[Items start]
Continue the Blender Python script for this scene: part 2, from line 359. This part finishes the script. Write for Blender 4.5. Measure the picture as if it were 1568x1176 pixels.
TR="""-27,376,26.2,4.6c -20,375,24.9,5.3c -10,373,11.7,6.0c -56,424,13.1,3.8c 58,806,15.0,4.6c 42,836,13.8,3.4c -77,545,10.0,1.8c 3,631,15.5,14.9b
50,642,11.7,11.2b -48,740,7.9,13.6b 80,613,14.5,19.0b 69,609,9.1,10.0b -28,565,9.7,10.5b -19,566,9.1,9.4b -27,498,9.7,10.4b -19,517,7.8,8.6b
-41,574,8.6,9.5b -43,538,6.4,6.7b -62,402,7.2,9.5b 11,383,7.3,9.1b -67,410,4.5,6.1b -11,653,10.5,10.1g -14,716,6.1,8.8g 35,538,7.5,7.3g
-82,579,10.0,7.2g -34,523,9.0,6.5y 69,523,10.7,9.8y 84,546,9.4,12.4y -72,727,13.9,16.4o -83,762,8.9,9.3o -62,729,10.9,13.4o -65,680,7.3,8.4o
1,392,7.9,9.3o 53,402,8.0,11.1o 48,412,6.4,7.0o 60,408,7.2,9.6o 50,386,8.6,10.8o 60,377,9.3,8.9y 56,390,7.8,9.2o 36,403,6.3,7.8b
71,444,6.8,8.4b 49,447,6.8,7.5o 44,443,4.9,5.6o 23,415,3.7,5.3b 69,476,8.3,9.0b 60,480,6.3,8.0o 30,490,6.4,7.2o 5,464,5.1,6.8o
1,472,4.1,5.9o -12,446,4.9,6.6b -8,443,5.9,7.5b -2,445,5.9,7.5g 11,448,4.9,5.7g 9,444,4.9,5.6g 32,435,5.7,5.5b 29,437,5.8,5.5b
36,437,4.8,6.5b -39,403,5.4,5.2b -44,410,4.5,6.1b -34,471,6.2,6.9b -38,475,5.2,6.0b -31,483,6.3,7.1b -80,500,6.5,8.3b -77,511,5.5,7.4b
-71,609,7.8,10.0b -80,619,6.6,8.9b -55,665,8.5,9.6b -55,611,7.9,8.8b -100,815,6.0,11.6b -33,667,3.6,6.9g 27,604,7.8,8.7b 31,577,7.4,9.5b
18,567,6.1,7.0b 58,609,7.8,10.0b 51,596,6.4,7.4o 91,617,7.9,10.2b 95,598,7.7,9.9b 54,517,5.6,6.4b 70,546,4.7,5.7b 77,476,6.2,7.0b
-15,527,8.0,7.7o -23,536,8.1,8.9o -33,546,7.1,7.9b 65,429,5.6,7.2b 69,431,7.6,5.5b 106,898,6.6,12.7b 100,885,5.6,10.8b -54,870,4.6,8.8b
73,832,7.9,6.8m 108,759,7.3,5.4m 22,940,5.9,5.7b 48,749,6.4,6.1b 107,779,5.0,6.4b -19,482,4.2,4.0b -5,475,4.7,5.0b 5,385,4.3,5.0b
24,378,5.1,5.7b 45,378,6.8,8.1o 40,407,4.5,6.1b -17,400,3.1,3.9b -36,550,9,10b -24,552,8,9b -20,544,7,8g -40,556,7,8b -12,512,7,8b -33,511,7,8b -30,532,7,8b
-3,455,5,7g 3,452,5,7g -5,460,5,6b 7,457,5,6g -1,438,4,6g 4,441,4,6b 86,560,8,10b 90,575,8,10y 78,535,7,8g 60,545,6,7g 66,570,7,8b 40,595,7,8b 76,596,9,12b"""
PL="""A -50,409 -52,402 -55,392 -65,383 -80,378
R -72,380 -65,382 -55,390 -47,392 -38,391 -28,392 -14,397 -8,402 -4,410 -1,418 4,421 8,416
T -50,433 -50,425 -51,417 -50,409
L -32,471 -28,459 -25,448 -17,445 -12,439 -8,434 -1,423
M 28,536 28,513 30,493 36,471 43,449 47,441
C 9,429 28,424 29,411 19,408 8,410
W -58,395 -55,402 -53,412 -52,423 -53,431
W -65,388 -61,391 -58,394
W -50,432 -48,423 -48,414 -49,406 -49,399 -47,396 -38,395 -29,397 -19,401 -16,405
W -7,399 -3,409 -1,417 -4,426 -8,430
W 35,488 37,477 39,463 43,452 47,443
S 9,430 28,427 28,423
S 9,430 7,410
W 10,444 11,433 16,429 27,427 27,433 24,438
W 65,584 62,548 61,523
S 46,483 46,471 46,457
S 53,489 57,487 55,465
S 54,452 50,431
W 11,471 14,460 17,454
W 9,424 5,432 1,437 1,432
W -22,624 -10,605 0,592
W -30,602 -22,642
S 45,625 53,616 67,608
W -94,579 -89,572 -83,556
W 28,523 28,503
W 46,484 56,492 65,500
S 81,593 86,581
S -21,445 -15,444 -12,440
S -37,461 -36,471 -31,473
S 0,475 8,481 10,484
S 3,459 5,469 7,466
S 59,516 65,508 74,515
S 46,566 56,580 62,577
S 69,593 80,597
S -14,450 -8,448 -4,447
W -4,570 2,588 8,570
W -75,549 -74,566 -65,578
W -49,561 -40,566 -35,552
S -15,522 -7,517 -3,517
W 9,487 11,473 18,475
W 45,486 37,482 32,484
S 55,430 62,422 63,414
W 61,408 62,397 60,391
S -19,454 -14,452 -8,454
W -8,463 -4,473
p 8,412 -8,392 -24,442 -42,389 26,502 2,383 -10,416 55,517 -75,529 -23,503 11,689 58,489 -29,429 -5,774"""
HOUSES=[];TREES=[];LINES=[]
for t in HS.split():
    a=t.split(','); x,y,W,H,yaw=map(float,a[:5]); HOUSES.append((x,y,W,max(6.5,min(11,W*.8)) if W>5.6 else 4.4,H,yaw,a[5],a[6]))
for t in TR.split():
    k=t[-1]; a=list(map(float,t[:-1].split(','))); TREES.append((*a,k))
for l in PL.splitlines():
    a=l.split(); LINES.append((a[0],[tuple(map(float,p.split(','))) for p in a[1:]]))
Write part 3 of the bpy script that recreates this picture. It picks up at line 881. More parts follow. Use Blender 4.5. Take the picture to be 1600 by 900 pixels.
[Items end]
Exercise requirements:
State only the number of lines in these entries that contain "picture".

Output of the task:
2